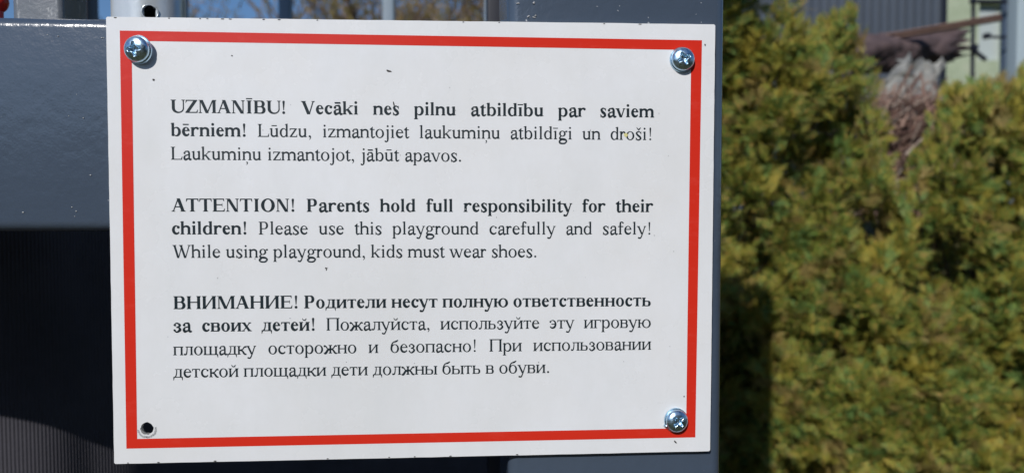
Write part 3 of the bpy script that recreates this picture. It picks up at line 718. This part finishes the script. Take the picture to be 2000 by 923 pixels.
cy = 4.6; cf = tag(empty('corrugated_fence', (at(1500, 50, cy).x, cy, -.1)), 'slate grey corrugated metal fence behind the tall left hedge bush', 'fence')
x0, x1 = at(1380, 50, cy).x, at(1838, 50, cy).x; pw = (x1-x0)/3
for k in range(3):
    prof = []; n_ = 9
    for i in range(n_):
        xx = pw*i/n_; q = pw/n_
        prof += [(xx, 0), (xx+q*.42, 0), (xx+q*.5, .02), (xx+q*.92, .02)]
    prof.append((pw, 0)); X0 = x0+k*pw+(.002 if k else 0); V = []
    for z in (-.3, 1.95): V += [(X0+p, cy+q-(.003 if k % 2 else 0), z) for p, q in prof]
    for z in (-.3, 1.95): V += [(X0+p, cy+.004+q-(.003 if k % 2 else 0), z) for p, q in prof]
    n_ = len(prof); Fc = [(i, i+1, n_+i+1, n_+i) for i in range(n_-1)]+[(2*n_+i, 3*n_+i, 3*n_+i+1, 2*n_+i+1) for i in range(n_-1)]
    drop(mesh('panel', V, Fc, M['corr']), cf)
MB().box(x0, cy-.012, 1.95, x1, cy+.035, 1.99).build('top_rail', M['corr'], cf)
MB().box(x1+.003, cy-.01, -.3, x1+.035, cy+.05, 2.05).build('end_post', M['navy'], cf)
# mint green building with a window and downpipes
by = 5.6; bld = tag(empty('green_house', (at(1930, 50, by).x, by, -.1)), 'mint green rendered house wall with pale window beyond the debris', 'house')
bx0, bx1 = at(1843, 50, by).x, at(2260, 50, by).x; wx0, wx1, wz0, wz1 = at(1912, 50, by).x, at(1962, 50, by).x, at(1930, 118, by).z, at(1930, 8, by).z
b = MB(); b.box(bx0, by, -.6, wx0, by+3, 3.1); b.box(wx1, by, -.6, bx1, by+3, 3.1); b.box(wx0, by, -.6, wx1, by+3, wz0); b.box(wx0, by, wz1, wx1, by+3, 3.1)
b.build('wall', M['mint'], bld)
wr = MB().box(wx0, by+.06, wz0, wx1, by+.07, wz1).build('window', M['paneg'], bld)
for a in ((wx0, wx0+.04), (wx1-.04, wx1), ((wx0+wx1)/2-.02, (wx0+wx1)/2+.02)):
    q = MB().box(a[0], by-.01, wz0, a[1], by+.059, wz1).build('frame', M['cream']); q.parent = wr; q.matrix_parent_inverse = Matrix.Translation(bld.location).inverted()
q = MB().box(wx0+.041, by-.008, wz0, wx1-.041, by+.05, wz0+.05).build('sill', M['cream']); q.parent = wr; q.matrix_parent_inverse = Matrix.Translation(bld.location).inverted()
MB().box(bx0-.2, by-.35, 3.1, bx1+.3, by+3.2, 3.22).build('roof', M['navy'], bld)
# pipework scaffold in front of it
sy = 4.3; sc_ = tag(empty('scaffold', (at(1930, 50, sy).x, sy, -.1)), 'dark thin pipe scaffold standing in front of the mint green wall', 'scaffold')
def rod(name, u0, v0, u1, v1, r, mt=None, y=sy): MB().tube([at(u0, v0, y), at(u1, v1, y)], r, 12).build(name, mt or M['navy'], sc_)
rod('upright', 1902, -60, 1899, 160, .012); rod('upright', 1966, -60, 1962, 160, .028, M['powder'], sy+.06); rod('crossbar', 1895, 3, 1978, 4, .014, None, sy-.04); rod('crossbar', 1922, 72, 1986, 74, .009, None, sy-.045)
rod('diagonal_brace', 1893, 92, 1925, 117, .014, None, sy-.03)
for u, v in ((1897, 95), (1921, 73), (1978, 84)): MB().box(*(lambda p: (p.x-.014, p.y-.05, p.z-.016, p.x+.014, p.y-.01, p.z+.016))(at(u, v, sy))).build('coupler', M['navy'], sc_)
e = tag(empty('orange_board', at(1982, 30, 4.7)), 'narrow orange brown upright board beside the pale post', 'board'); MB().box(at(1977, 30, 4.7).x, 4.7, -.2, at(1988, 30, 4.7).x, 4.73, at(1982, 8, 4.7).z).build('plank', mat('orange_wood', (.42, .22, .10), .7), e); e['category'] = 'board'
e = tag(empty('pale_post', at(2000, 138, 3.0)), 'pale blue grey painted post at the right edge of the picture', 'post')
a = at(1987, 100, 3.0); rbox_bar('tube', (a.x, 3.0, -.2), (a.x, 3.0, 1.7), (1, 0, 0), (0, 1, 0), .075, .075, .006, e, mat('pale_blue_paint', (.36, .44, .48), .5)); MB().box(a.x-.004, 2.996, 1.7, a.x+.079, 3.079, 1.71).build('cap', M['galv'], e)

# rusty channel leaning over the rubbish
e = tag(empty('rusty_channel', at(1820, 70, 2.45)), 'long rusty brown metal channel lying slanted across the top of the debris', 'metal channel')
a, c = at(1668, 92, 2.62), at(1957, 42, 2.30); dv = (c-a).normalized(); up = Vector((0, 0, 1)); up = (up-dv*up.dot(dv)).normalized(); sd = dv.cross(up)
MB().prism([(0, 0), (.05, 0), (.05, .004), (.004, .004), (.004, .014), (.05, .014), (.05, .018), (0, .018)], a, c, sd, up).build('channel', M['rust'], e)
from mathutils import noise as mn
# split roll of brown felt
e = tag(empty('felt_roll', at(1760, 110, 2.6)), 'torn roll of brown roofing felt lying open above the grey sheet', 'roll')
a, c = at(1630, 118, 2.42), at(1845, 92, 2.70); dv = (c-a); V = []; Fc = []; nu, nv = 48, 44; side = Vector((dv.y, -dv.x, 0)).normalized()
if side.y > 0: side = -side
for i in range(nu+1):
    t = i/nu
    for j in range(nv+1):
        q = math.radians(-62+235*j/nv); r = (.098-.012*t)*(1+.05*math.sin(3*q+t*4)+.09*(j/nv)*math.sin(t*9)+.22*mn.noise(Vector((t*7, q*1.6, 2)))+.10*mn.noise(Vector((t*22, q*5, 7)))); cc = a+dv*(t*(1-(.07*math.sin(j*1.3)+.05*math.sin(j*2.9))*max(0, t-.7)/.3))
        V.append(cc+side*(r*math.cos(q))+Vector((0, 0, 1))*(r*.8*math.sin(q)))
Fc = [(i*(nv+1)+j, i*(nv+1)+j+1, (i+1)*(nv+1)+j+1, (i+1)*(nv+1)+j) for i in range(nu) for j in range(nv)]
o = drop(mesh('felt', V, Fc, M['roll'], None, True), e); md = o.modifiers.new('t', 'SOLIDIFY'); md.thickness = .006
# crumpled grey sheet under it
e = tag(empty('crumpled_sheet', at(1775, 170, 2.2)), 'crumpled torn grey sheet lying between the two hedge bushes', 'sheet')
nu, nv = 46, 34; V = []
from mathutils import noise as mn
A, B_c, C_, D_ = at(1690, 225, 2.0), at(1862, 215, 2.05), at(1840, 118, 2.30), at(1765, 108, 2.30)
for i in range(nu+1):
    for j in range(nv+1):
        s_, t = i/nu, j/nv; p = (A*(1-s_)+B_c*s_)*(1-t)+(D_*(1-s_)+C_*s_)*t
        q = Vector((s_*4, t*4, 1.3)); p = p+Vector((mn.noise(q*1.2)*.03, mn.noise(q*1.1+Vector((9, 0, 0)))*.07, mn.noise(q*1.3+Vector((0, 7, 0)))*.05+mn.noise(q*4)*.006)); V.append(p)
Fc = [(i*(nv+1)+j, (i+1)*(nv+1)+j, (i+1)*(nv+1)+j+1, i*(nv+1)+j+1) for i in range(nu) for j in range(nv) if (mn.noise(Vector((i*.13, j*.16, 5)))+min(i, j, nu-i, nv-j)*.09) > -.04]
o = drop(mesh('sheet', V, Fc, M['film'], None, False), e); md = o.modifiers.new('t', 'SOLIDIFY'); md.thickness = .004
# brushwood and dead stems in the gap
def ribbons(A_, B_, r0, r1, name, mt, parent=None, sides=3):
    """many thin three-sided stems from points A to B"""
    A_, B_ = np.asarray(A_), np.asarray(B_); n = len(A_); d = B_-A_; d /= np.linalg.norm(d, axis=1)[:, None]+1e-9
    t = np.where(np.abs(d[:, 2:3]) < .9, np.array([[0, 0, 1.]]), np.array([[1., 0, 0]])); u = np.cross(d, t); u /= np.linalg.norm(u, axis=1)[:, None]; v = np.cross(d, u)
    r0 = np.broadcast_to(np.asarray(r0, float).reshape(-1, 1), (n, 1)); r1 = np.broadcast_to(np.asarray(r1, float).reshape(-1, 1), (n, 1)); P = []
    for k in range(sides):
        q = 2*PI*k/sides; o_ = u*math.cos(q)+v*math.sin(q); P += [A_+o_*r0, B_+o_*r1]
    V = np.stack(P, 1).reshape(-1, 3); i0 = np.arange(n)[:, None]*2*sides; Q = []
    for k in range(sides): a = 2*k; c = 2*((k+1) % sides); Q.append(np.concatenate([i0+a, i0+c, i0+c+1, i0+a+1], 1))
    o = fast_mesh(name, V, np.concatenate(Q), mt)
    return drop(o, parent) if parent else o
AA, BB, rad = [], [], []
for _ in range(1900):
    u, v = rr.uniform(1690, 1900), rr.uniform(196, 400); y = rr.uniform(1.72, 2.2); p = at(u, v, y); a_ = rr.gauss(.75, .6); l = rr.uniform(.04, .22)
    d_ = Vector((math.cos(a_), rr.uniform(-.5, .5), math.sin(a_)*.8)).normalized()*l; AA.append(p-d_*.5); BB.append(p+d_*.5); rad.append(rr.choice([.0012, .002, .003, .006]))
tag(ribbons(AA, BB, rad, [r*.6 for r in rad], 'brushwood', M['twig']), kind='stuff', label='heap of dead red brown twigs in the gap between the hedge bushes', cat='brushwood')
# a few pale stones and brick rubble in the heap
m = M['rub'] = mat('broken_brick', (.3, .2, .17), .9); oi_ = m.node_tree.nodes.new('ShaderNodeNewGeometry'); base(m, ramp(m, oi_.outputs['Random Per Island'], [(0, (.24, .12, .09)), (.6, (.32, .21, .17)), (1, (.36, .35, .37))]))
b = MB()
for _ in range(150):
    p = at(rr.uniform(1690, 1880), rr.uniform(205, 430), rr.uniform(1.95, 2.3)); s_ = rr.uniform(.012, .04); R3 = Euler((rr.uniform(0, 6), rr.uniform(0, 6), rr.uniform(0, 6))).to_matrix()
    q = MB().box(-s_, -s_*.6, -s_*.5, s_, s_*.6, s_*.5); b.add([p+R3 @ Vector(v)*rr.uniform(.8, 1.1) for v in q.V], q.F)
tag(b.build('rubble', M['rub']), 'broken brick and stone rubble under the dead twigs', 'rubble', kind='stuff')

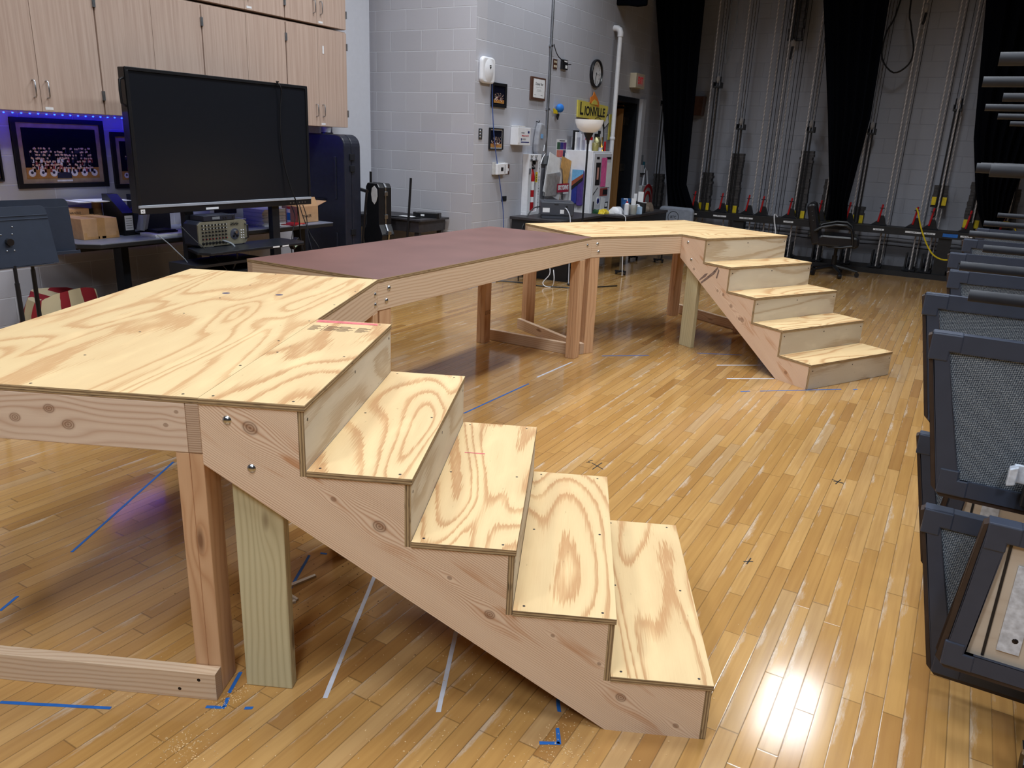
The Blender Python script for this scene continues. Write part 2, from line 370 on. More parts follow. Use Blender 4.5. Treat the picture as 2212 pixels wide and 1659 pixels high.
# ---------------------------------------------------------------- ceiling lamps
M['diff'] = NT('lamp_diffuser').set(col=(0.9, 0.9, 0.9, 1), em=(0.93, 0.97, 1, 1), ems=2.0)
places = ['over the far stairs', 'over the middle platform', 'over the near stairs', 'over the camera side', 'by the desk corner', 'over the left desks', 'over the near platform', 'over the riser row', 'over the near end of the risers', 'behind the viewer at right', 'behind the viewer at left']
troffer = None
for (x, y, p), pl in zip(LIGHTS, places):
    lb = 'long white ceiling lamp ' + pl
    if troffer is None:
        troffer = thing('ceiling_lamp', lb, 'lamp', (x, y, LZ), 0, 'ceiling lamps')
        f = MB(); f.box(-.34, .34, -.64, .64, .02, .1); f.box(-.34, -.31, -.64, .64, -.01, .02); f.box(.31, .34, -.64, .64, -.01, .02); f.box(-.31, .31, -.64, -.61, -.01, .02); f.box(-.31, .31, .61, .64, -.01, .02)
        f.build('housing', 'white', troffer); MB().box(-.31, .31, -.61, .61, .012, .0195).build('diffuser', [M['diff']], troffer)
        for s in (-.5, .5): MB().tube([(0, s, .1), (0, s, CH - LZ)], .006, 6).build('hanger', 'steel', troffer)
    else: dup(troffer, (x, y, LZ), None, lb)
    la = D.lights.new('tube_light', 'AREA'); la.shape = 'RECTANGLE'; la.size = 0.62; la.size_y = 1.22; la.energy = p; la.color = LCOL; la.spread = math.radians(150)
    lo = D.objects.new('tube_light', la); COL.objects.link(lo); lo.location = (x, y, LZ - 0.02)

# ---------------------------------------------------------------- stage platforms and stairs
def screws(b, pts, z, mi, r=0.0045):
    for x, y in pts: b.lathe([(0, .0006), (r, .0005), (r, -.001)], x, y, z, 8, mi)
def screwsf(b, pts, x, mi, r=0.005):       # on a face looking along +x : (y, z)
    for y, z in pts: b.lathe([(0, .0006), (r, .0005), (r, -.001)], x, y, z, 8, mi, 'x')
RI, TD, SW = 0.183, 0.2804, 0.9287
HT, TK = 0.915, 0.018
def bolt(par, x, y, z, ax='y'):
    MB().lathe([(0, .006), (.006, .0055), (.010, .003), (.0125, 0)], x, y, z, 14, 0, ax).build('carriage_bolt', 'zinc', par, smooth=True)
def stairs(name, label, loc, rz, far):
    t = thing(name, label, 'stairs', loc, rz)
    poly = [(0, .728), (1.119, 0), (5 * TD - .018, 0)]
    for i in range(4, -1, -1):
        z = (5 - i) * RI - TK
        poly.append(((i + 1) * TD - .018, z)); poly.append((i * TD - (.018 if i else 0), z))
    for y in (0.0, SW / 2 - .019, SW - .038):
        b = MB(); b.prism(poly, y, y + .038, 'xz', ang=-0.578)
        b.build('stringer', 'fir3' if far else 'fir2', t)
    for i in range(5):
        z = (5 - i) * RI
        b = MB(); b.box(i * TD - (0 if i else 0) + (.0005 if i else 0), (i + 1) * TD + .003, -.003, SW + .003, z - TK, z, 0, 1, em=1, ta=2)
        screws(b, [(i * TD + u, v) for u in (.03, TD - .035) for v in (.022, SW / 2, SW - .022)], z, 2)
        b.build('tread', ['ply2', 'edge', 'screw'], t, bevel=0.0012)
        b = MB(); zz = z - TK; lo = max(0.0, (4 - i) * RI - TK) if i < 4 else 0.002
        b.box((i + 1) * TD - .018, (i + 1) * TD - .0005, 0, SW, lo, zz - .0008, 0, 1, em=1, ta=0)
        screwsf(b, [(v, zz - .03) for v in (.025, SW / 2, SW - .025)], (i + 1) * TD - .0005, 2)
        b.build('riser', ['plyr', 'edge', 'screw'], t)
    for y in (.0385, SW - .077):
        MB().box(.055, .195, y, y + .038, 0, .74, g=2).build('post', 'pt', t, bevel=0.003, label='greenish pressure-treated post')
    bolt(t, .073, 0, .858); bolt(t, .131, 0, .726)
    return t
def board(par, name, x0, x1, y0, y1, z0, z1, g, mat='fir', marks=None):
    b = MB(); b.box(x0, x1, y0, y1, z0, z1, 0, g, eg=1)
    if marks: marks(b)
    return b.build(name, [mat, 'end', 'screw'], par, bevel=0.003)
def leg(par, x0, y0, ax='x', h=.757):
    """double two-by-four leg: two boards side by side along ax"""
    b = MB()
    if ax == 'x': b.box(x0, x0 + .0378, y0, y0 + .089, 0, h, 0, 2, eg=1); b.box(x0 + .0382, x0 + .076, y0, y0 + .089, 0, h, 0, 2, eg=1)
    else: b.box(x0, x0 + .089, y0, y0 + .0378, 0, h, 0, 2, eg=1); b.box(x0, x0 + .089, y0 + .0382, y0 + .076, 0, h, 0, 2, eg=1)
    return b.build('leg', ['leg', 'end'], par, bevel=0.003)
def platform(label, loc, rz, x0, x1, y0, y1, deckmat, bolts=()):
    t = thing('stage_platform', label, 'platform', loc, rz, None)
    b = MB(); b.box(x0, x1, y0, y1, HT - TK, HT, 0, 1, em=1, ta=2, dm=3)
    if deckmat != 'brown':
        screws(b, [(u, y0 + .02) for u in (x0 + .05, (x0 + x1) / 2, x1 - .05)] + [(x1 - .018, y0 + .3 * k) for k in range(1, 7) if y0 + .3 * k < y1] + [(x1 - .5, y0 + .3 * k) for k in range(1, 7) if y0 + .3 * k < y1], HT, 2)
    b.build('deck', [deckmat, 'edge', 'screw', 'ply'], t, bevel=0.001)
    z0, z1 = .757, HT - TK
    board(t, 'joist', x1 - .038, x1 - .001, y0, y1, z0, z1, 1)
    board(t, 'joist', x0 + .001, x0 + .038, y0, y1, z0, z1, 1)
    n = 3
    for k in range(n + 2):
        yy = y0 + .0005 + (y1 - y0 - .039) * k / (n + 1)
        board(t, 'joist', x0 + .0385, x1 - .0385, yy, yy + .038, z0, z1, 0, 'fir_j' if k == 0 and deckmat == 'ply' and y0 == 0 else 'fir')
    for p in bolts: bolt(t, *p)
    return t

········

The problem
Write out every line of the data that holds the word "from".

Task response
from mathutils import noise as mn
from mathutils import noise as mn
    """many thin three-sided stems from points A to B"""
The Blender Python script for this scene continues. Write part 2, from line 370 on. More parts follow. Use Blender 4.5. Treat the picture as 2212 pixels wide and 1659 pixels high.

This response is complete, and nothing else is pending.